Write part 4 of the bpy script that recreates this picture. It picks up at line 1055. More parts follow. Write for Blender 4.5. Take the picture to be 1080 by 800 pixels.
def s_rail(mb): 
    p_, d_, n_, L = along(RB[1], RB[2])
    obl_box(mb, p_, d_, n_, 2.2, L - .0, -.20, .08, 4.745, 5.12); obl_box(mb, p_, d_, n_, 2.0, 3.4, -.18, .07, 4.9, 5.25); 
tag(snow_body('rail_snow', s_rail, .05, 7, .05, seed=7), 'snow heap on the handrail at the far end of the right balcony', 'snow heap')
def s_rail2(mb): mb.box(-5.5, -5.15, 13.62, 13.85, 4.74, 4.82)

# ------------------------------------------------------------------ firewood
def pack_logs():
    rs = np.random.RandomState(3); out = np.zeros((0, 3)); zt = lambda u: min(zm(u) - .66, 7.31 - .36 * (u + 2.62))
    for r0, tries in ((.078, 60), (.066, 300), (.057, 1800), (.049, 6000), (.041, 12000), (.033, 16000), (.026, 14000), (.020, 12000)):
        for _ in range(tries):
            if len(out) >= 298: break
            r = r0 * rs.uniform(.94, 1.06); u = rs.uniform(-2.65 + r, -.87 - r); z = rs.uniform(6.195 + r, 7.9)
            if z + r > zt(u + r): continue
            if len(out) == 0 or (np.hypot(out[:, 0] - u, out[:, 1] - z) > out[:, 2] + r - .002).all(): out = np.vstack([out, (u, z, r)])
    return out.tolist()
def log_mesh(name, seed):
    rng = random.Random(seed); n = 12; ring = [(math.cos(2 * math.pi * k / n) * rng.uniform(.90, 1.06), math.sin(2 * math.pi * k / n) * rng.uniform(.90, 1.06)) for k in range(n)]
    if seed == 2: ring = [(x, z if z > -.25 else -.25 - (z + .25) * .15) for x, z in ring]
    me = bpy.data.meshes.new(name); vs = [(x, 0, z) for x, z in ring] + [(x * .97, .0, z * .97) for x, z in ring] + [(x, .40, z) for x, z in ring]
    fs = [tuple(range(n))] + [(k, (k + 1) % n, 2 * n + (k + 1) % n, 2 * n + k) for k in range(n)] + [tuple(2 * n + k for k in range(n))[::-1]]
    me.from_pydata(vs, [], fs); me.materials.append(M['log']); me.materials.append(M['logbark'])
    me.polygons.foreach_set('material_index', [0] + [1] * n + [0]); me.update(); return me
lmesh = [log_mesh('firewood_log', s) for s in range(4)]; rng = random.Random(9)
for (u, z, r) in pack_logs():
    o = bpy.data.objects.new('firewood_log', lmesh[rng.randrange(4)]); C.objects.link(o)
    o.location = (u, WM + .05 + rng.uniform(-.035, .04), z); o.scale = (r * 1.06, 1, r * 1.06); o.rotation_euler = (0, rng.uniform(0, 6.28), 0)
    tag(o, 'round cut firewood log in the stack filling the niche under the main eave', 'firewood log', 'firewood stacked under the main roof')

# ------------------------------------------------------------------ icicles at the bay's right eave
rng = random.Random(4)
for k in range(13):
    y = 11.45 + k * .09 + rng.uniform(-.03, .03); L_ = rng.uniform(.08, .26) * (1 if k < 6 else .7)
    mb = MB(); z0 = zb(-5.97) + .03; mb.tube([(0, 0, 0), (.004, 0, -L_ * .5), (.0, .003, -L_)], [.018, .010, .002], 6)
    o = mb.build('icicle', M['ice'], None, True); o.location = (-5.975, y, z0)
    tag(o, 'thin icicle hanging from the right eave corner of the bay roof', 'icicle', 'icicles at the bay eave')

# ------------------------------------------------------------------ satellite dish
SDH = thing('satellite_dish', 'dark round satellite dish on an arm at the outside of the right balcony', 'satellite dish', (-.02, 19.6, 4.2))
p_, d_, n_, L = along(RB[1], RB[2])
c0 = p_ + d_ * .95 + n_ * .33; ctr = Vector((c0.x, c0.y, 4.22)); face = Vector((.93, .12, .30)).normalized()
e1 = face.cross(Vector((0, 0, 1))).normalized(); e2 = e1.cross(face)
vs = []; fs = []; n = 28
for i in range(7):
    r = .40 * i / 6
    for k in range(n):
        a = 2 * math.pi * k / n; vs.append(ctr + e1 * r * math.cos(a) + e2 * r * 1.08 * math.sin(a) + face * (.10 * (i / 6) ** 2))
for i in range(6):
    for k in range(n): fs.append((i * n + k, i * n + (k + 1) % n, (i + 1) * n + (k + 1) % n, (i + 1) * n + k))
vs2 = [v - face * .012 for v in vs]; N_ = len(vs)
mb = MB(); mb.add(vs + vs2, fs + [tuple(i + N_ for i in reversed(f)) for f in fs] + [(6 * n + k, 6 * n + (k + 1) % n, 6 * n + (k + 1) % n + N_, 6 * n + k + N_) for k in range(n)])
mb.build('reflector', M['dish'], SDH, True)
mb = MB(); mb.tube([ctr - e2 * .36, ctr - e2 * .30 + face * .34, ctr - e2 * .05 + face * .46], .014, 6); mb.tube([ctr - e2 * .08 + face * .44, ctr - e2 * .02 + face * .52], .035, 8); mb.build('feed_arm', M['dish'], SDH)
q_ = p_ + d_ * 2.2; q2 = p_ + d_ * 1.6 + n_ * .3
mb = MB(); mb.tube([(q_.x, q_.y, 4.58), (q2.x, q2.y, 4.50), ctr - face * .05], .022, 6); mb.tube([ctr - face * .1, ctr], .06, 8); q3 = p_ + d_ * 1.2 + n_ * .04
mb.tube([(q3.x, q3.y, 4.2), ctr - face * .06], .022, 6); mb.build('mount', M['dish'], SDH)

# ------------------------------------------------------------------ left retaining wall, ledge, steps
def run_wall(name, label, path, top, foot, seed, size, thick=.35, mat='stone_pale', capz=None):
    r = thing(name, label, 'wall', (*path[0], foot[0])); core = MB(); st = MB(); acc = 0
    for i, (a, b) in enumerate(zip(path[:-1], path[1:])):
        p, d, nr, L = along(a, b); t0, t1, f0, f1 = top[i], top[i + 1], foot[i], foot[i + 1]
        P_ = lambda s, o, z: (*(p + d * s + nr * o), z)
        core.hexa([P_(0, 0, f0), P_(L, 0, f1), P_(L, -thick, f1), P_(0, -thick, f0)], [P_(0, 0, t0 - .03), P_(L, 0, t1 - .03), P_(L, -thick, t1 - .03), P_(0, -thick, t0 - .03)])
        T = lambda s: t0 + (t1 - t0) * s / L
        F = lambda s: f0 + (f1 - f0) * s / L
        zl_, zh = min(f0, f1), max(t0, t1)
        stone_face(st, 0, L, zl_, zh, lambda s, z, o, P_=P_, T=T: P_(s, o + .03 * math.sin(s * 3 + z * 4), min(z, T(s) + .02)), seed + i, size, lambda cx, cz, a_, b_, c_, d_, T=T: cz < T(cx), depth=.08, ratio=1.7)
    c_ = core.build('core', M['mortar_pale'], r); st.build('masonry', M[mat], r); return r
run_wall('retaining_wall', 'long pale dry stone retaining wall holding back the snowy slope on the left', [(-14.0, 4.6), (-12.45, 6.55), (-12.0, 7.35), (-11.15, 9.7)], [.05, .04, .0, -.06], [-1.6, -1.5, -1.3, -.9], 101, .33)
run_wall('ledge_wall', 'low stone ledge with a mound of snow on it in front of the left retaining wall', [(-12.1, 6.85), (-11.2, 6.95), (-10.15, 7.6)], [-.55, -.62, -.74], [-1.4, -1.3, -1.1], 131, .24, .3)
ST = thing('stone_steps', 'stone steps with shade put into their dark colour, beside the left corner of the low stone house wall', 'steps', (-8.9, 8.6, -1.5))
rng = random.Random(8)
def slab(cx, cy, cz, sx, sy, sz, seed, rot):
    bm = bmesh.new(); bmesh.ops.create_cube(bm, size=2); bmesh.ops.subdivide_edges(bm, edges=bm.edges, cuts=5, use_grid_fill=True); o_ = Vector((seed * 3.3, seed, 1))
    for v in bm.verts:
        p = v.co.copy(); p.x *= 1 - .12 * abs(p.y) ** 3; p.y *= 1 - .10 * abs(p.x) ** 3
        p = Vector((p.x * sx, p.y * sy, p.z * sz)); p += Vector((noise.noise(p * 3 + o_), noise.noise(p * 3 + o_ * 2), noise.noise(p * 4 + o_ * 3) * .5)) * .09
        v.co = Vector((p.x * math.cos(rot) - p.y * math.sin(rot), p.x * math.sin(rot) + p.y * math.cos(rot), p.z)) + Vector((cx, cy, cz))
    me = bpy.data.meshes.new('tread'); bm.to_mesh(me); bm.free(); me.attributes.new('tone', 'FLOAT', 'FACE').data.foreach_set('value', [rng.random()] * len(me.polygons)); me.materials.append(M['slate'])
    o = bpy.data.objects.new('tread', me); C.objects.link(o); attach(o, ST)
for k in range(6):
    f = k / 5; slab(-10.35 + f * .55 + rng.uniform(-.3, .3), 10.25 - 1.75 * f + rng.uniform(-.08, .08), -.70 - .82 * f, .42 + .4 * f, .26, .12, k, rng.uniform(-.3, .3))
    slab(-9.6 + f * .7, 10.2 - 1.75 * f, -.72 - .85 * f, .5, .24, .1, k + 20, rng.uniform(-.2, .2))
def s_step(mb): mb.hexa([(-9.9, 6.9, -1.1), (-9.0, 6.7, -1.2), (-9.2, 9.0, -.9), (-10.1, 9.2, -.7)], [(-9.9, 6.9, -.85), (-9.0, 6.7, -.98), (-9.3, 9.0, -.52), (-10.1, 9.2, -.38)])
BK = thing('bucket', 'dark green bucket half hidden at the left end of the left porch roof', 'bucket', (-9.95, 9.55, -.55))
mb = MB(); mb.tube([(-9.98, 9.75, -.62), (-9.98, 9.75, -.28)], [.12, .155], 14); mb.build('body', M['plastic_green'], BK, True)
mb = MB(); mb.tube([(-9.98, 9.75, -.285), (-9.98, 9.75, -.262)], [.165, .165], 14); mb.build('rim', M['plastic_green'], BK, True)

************

Your output must be the lines of the material above, from the first through the line that contains "def s_rail2(mb): mb.box(-5.5, -5.15, 13.62, 13.85, 4.74, 4.82)", copied exactly. Include both endpoints and nothing else.

Write part 4 of the bpy script that recreates this picture. It picks up at line 1055. More parts follow. Write for Blender 4.5. Take the picture to be 1080 by 800 pixels.
def s_rail(mb): 
    p_, d_, n_, L = along(RB[1], RB[2])
    obl_box(mb, p_, d_, n_, 2.2, L - .0, -.20, .08, 4.745, 5.12); obl_box(mb, p_, d_, n_, 2.0, 3.4, -.18, .07, 4.9, 5.25); 
tag(snow_body('rail_snow', s_rail, .05, 7, .05, seed=7), 'snow heap on the handrail at the far end of the right balcony', 'snow heap')
def s_rail2(mb): mb.box(-5.5, -5.15, 13.62, 13.85, 4.74, 4.82)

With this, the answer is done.